Robert W Radcliffe, reserve judge of the Circuit Court for Pepin County, presided over the plea hearing.
This court explained the procedure for read-in charges in Austin v. State, 49 Wis. 2d 727, 183 N.W.2d 56 (1971). When charges are read in during sentencing, the defendant admits to *434having committed the underlying crimes, but does not plead guilty to the charges, and therefore is not sentenced for those charges. However, such admitted, uncharged offenses are considered in the sentencing for the offenses charged. "Thus under the read-in procedure, the defendant does not run the risk of consecutive sentences or even concurrent sentences. His only risk is a longer sentence for the crime charged but this sentence cannot exceed the maximum." Id. at 732. Read-in charges do not constitute prior convictions and cannot be used under the state's repeater statute, Wis. Stat. § 973.12. Id. Read-ins also serve a role in setting restitution. Robinson v. City of W. Allis, 2000 WI 126, ¶ 42, 239 Wis. 2d 595; 619 N.W.2d 692; State v. Szarkowitz, 157 Wis. 2d 740, 753-54, 460 N.W.2d 819 (1990).
We do not adopt the court of appeals' determinations that read-in charges are merely "collateral consequences" of a plea, and that therefore information about read-ins "is not a prerequisite to entering a knowing and intelligent plea." Lackershire, *435288 Wis. 2d 609, ¶ 15 (citing State v. Byrge, 2000 WI 101, ¶ 61, 237 Wis. 2d 197, 614 N.W.2d 477). Those determinations appear to extend existing law. See Austin v. State, 49 Wis. 2d 727, 734, 183 N.W.2d 56 (1971) (stating that "[a] plea agreement should always be made a matter of record whether it involves a recommendation of sentencing, a reduced charge, a nolle prose-qui of charges or read ins with an agreement of immunity."); Garski v. State, 75 Wis. 2d 62, 77, 248 N.W.2d 425 (1977) (providing that "[t]he defendant should be advised by the trial court, on the record, of the effect of the read-ins . . .."). We decline to engage in further analysis regarding the circuit court's obligation to explain the nature of read-in offenses in a case where the record demonstrates that the dismissed charges were not treated as read-ins at either the plea or sentencing.

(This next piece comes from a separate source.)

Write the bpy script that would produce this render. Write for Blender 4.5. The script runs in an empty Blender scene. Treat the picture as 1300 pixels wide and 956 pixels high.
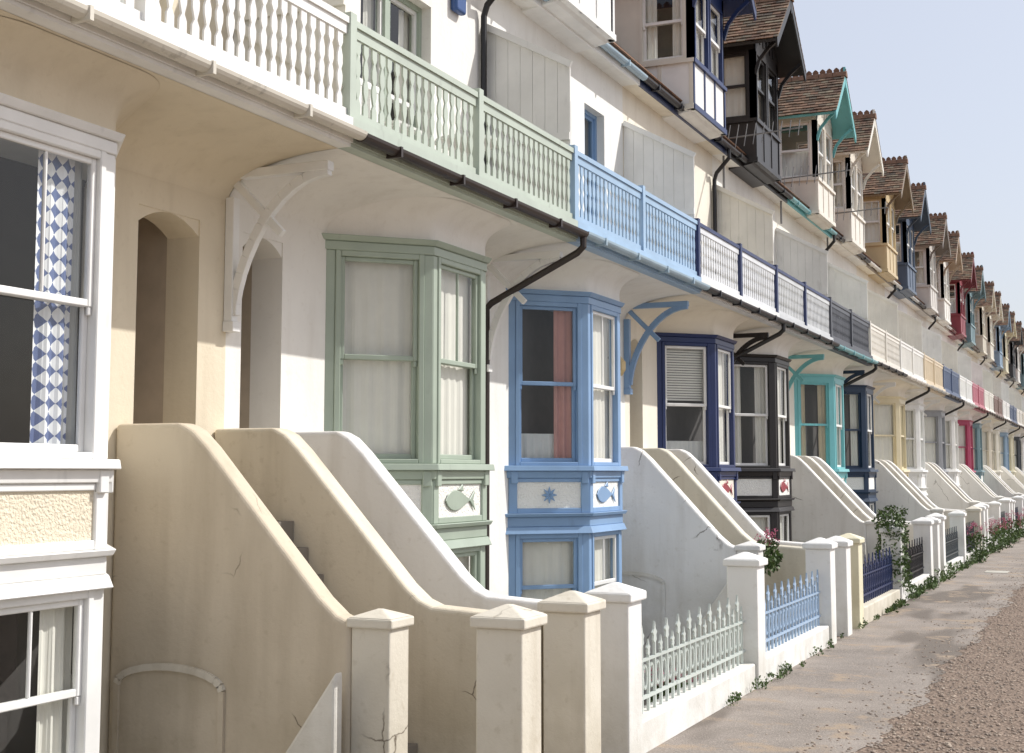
import bpy, math, random
from mathutils import Vector, Matrix
random.seed(7)
scene=bpy.context.scene
R2=math.sqrt(2)
def lin(c):
    def f(v):
        v=v/255.0
        return v/12.92 if v<=0.04045 else ((v+0.055)/1.055)**2.4
    return (f(c[0]),f(c[1]),f(c[2]),1)
# ---------------------------------------------------------------- materials
def newmat(name):
    m=bpy.data.materials.new(name); m.use_nodes=True
    nt=m.node_tree; b=nt.nodes['Principled BSDF']
    return m,nt,b
def N(nt,t,**k):
    n=nt.nodes.new(t)
    for a,v in k.items():
        if a in n.inputs: n.inputs[a].default_value=v
        else: setattr(n,a,v)
    return n
def mixc(nt,fac,a,b,mode='MIX'):
    n=nt.nodes.new('ShaderNodeMix'); n.data_type='RGBA'; n.blend_type=mode
    for i,v in ((0,fac),(6,a),(7,b)):
        if hasattr(v,'is_linked') or hasattr(v,'links'): nt.links.new(v,n.inputs[i])
        else: n.inputs[i].default_value=v
    return n.outputs[2]
def ramp(nt,src,p0,p1,c0=(0,0,0,1),c1=(1,1,1,1)):
    r=nt.nodes.new('ShaderNodeValToRGB'); nt.links.new(src,r.inputs[0])
    r.color_ramp.elements[0].position=p0; r.color_ramp.elements[1].position=p1
    r.color_ramp.elements[0].color=c0; r.color_ramp.elements[1].color=c1
    return r.outputs[0]
def coords(nt,scale=(1,1,1)):
    g=nt.nodes.new('ShaderNodeTexCoord'); mp=nt.nodes.new('ShaderNodeMapping')
    mp.inputs['Scale'].default_value=scale
    nt.links.new(g.outputs['Object'],mp.inputs[0]); return mp.outputs[0]
def noise(nt,scale,detail=4,sc=(1,1,1),rough=.55):
    n=nt.nodes.new('ShaderNodeTexNoise'); n.inputs['Scale'].default_value=scale
    n.inputs['Detail'].default_value=detail; n.inputs['Roughness'].default_value=rough
    nt.links.new(coords(nt,sc),n.inputs['Vector']); return n.outputs[0]
def bump(nt,b,h,s=.3,d=.01):
    bp=nt.nodes.new('ShaderNodeBump'); bp.inputs['Strength'].default_value=s; bp.inputs['Distance'].default_value=d
    nt.links.new(h,bp.inputs['Height']); nt.links.new(bp.outputs[0],b.inputs['Normal'])
def mul(c,k): return (c[0]*k,c[1]*k,c[2]*k,1)
CACHE={}
def stucco(name,rgb,dirt=.35,crack=False,rough=False):
    if name in CACHE: return CACHE[name]
    m,nt,b=newmat(name); c=lin(rgb)
    big=ramp(nt,noise(nt,.9,4),.35,.7)
    col=mixc(nt,big,mul(c,.9),c)
    st=ramp(nt,noise(nt,3.0,4,(1.6,1.6,.22)),.5,.8)
    f=nt.nodes.new('ShaderNodeMath'); f.operation='MULTIPLY'; f.inputs[1].default_value=dirt
    nt.links.new(st,f.inputs[0])
    col=mixc(nt,f.outputs[0],col,(c[0]*.56,c[1]*.52,c[2]*.46,1))
    sp=ramp(nt,noise(nt,14,5),.6,.72)
    f2=nt.nodes.new('ShaderNodeMath'); f2.operation='MULTIPLY'; f2.inputs[1].default_value=dirt*.6
    nt.links.new(sp,f2.inputs[0])
    col=mixc(nt,f2.outputs[0],col,(c[0]*.6,c[1]*.56,c[2]*.48,1))
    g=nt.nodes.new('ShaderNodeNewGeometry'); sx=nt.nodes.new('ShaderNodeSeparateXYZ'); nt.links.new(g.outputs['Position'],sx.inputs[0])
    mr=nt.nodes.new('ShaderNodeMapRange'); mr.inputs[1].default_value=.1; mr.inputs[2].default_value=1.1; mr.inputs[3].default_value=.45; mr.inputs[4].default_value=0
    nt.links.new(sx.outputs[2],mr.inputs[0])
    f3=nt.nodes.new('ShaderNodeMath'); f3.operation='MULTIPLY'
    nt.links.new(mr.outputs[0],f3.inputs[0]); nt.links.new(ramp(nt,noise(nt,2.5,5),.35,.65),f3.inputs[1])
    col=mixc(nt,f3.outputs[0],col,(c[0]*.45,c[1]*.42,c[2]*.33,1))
    if crack:
        v=nt.nodes.new('ShaderNodeTexVoronoi'); v.feature='DISTANCE_TO_EDGE'; v.inputs['Scale'].default_value=1.1
        nn=nt.nodes.new('ShaderNodeTexNoise'); nn.inputs['Scale'].default_value=5; nn.inputs['Detail'].default_value=5
        cc=coords(nt); nt.links.new(cc,nn.inputs['Vector'])
        mm=mixc(nt,.12,cc,nn.outputs[1]); nt.links.new(mm,v.inputs['Vector'])
        cr=ramp(nt,v.outputs[0],.0,.006,(1,1,1,1),(0,0,0,1))
        mk=ramp(nt,noise(nt,1.3,2),.55,.6)
        f4=nt.nodes.new('ShaderNodeMath'); f4.operation='MULTIPLY'; nt.links.new(cr,f4.inputs[0]); nt.links.new(mk,f4.inputs[1])
        col=mixc(nt,f4.outputs[0],col,(.12,.09,.06,1))
    nt.links.new(col,b.inputs['Base Color']); b.inputs['Roughness'].default_value=.85
    if rough: bump(nt,b,noise(nt,45,3),.9,.02)
    else: bump(nt,b,noise(nt,22,5,rough=.7),.35,.012)
    CACHE[name]=m; return m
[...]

The dissent objects that Lackershire did not use the words "factual basis" and that this should preclude plea withdrawal. Dissent, ¶ 90. This objection misses the point. Lackershire has consistently claimed that she was raped, and that she did not understand that being raped would preclude the crime with which she had been charged. Thus, her assertions in the motion and at the hearing on the motion comport with the requirement that Lackershire "(1) make a prima facie showing of a violation of Wis. Stat. § 971.08(1) or other court-mandated duties ... ; and (2) allege that the defendant did not know or understand the information that should have been provided at the plea hearing." Dissent, ¶ 78 (citing State v. Brown, 2006 WI 100, ¶ 39, 293 Wis. 2d 594, 716 N.W.2d 906). To preclude this court's review of the issue on the ground that Lackershire did not use the magic words "factual basis" in her motion, as the dissent would have it, ignores the essence of her argument. To contend that the issue in this case was not really before the court is at odds with the record.
This court has in the past discussed the factual basis requirement in terms of whether a plea is voluntary. See Ernst v. State, 43 Wis. 2d 661, 673, 170 N.W.2d 713 (1969). More recently, the factual basis requirement has been viewed as "distinct from the voluntariness requirement." White v. State, 85 Wis. 2d 485, 491 (1978); State v. Thomas, 2000 WI 13, ¶ 14, 232 Wis. 2d 714, 605 N.W.2d 836.
The dissent concludes that the statutory requirement that a circuit court establish an adequate factual basis for the offense charged amounts to a "new" procedure. Dissent, ¶ 75. It contends that the possibility that a defendant may withdraw her plea based on the circuit court's failure to fulfill a statutory obligation somehow creates a "new obligation" that a judge considering a plea withdrawal motion "will have to be on the lookout for substantial questions and red flags in the record, even if the defendant did not raise them." Id., ¶ 95. This assertion is a disservice because it is both incorrect and may lead to a misinterpretation of the holding of this case.
The requirement that judges establish a factual basis is statutory, Wis. Stat. § 971.08(l)(b), and does not come from this opinion. There is nothing "new" about a statutory requirement. Further, as explained in the text, Lackershire's motion was sufficient to make clear that the motion was based on her failure to understand that having been raped is incompatible with her committing the crime charged. That such a failure is better characterized as impheating § 971.08(l)(b) rather than § 971.08(l)(a) should not prevent review, contrary to the dissent's view. Moreover, the facts in the record relevant to her motion regarding the elements are precisely the same facts as the ones relevant to the factual basis requirement. Thus, the dissent's claims that "a prima facie showing may spring from the record itself," dissent, ¶ 91, and that "a judge will have to be on the lookout for substantial questions and red flags in the record, even if the defendant did not raise them," id., ¶ 95, misconstrue the case.
Finally, the dissent's conjecture that this decision somehow signals there is "[n]o need for a motion that raises [a] 'substantial question'" (id., ¶ 91) is hyperbole. The motion in this case raised a substantial question because it was based on Lackershire's consistent assertion that she was raped.
The dissent contends that an allegation of rape constitutes a defense to the charge of second-degree sexual assault of a child, and that "Lackershire's admission that she had sexual *444intercourse (i.e., affirmatively acted or directed action) means that her admitted conduct did not amount to a rape defense." Dissent, ¶ 108. This argument begs the question. The underlying issue in this case is whether Lackershire understood that being raped is incompatible with having sexual intercourse for the purposes of second-degree sexual assault of a child. To conclude that because Lackershire admitted to having sexual intercourse entails that she admitted to affirmatively acting or directing action simply assumes the answer to the question that the circuit court ought to have addressed in the plea hearing, and which brings the case before this court.
For a catalog of the statutory and court-mandated duties of circuit courts at plea hearings, see Brown, 293 Wis. 2d 594, ¶ 35.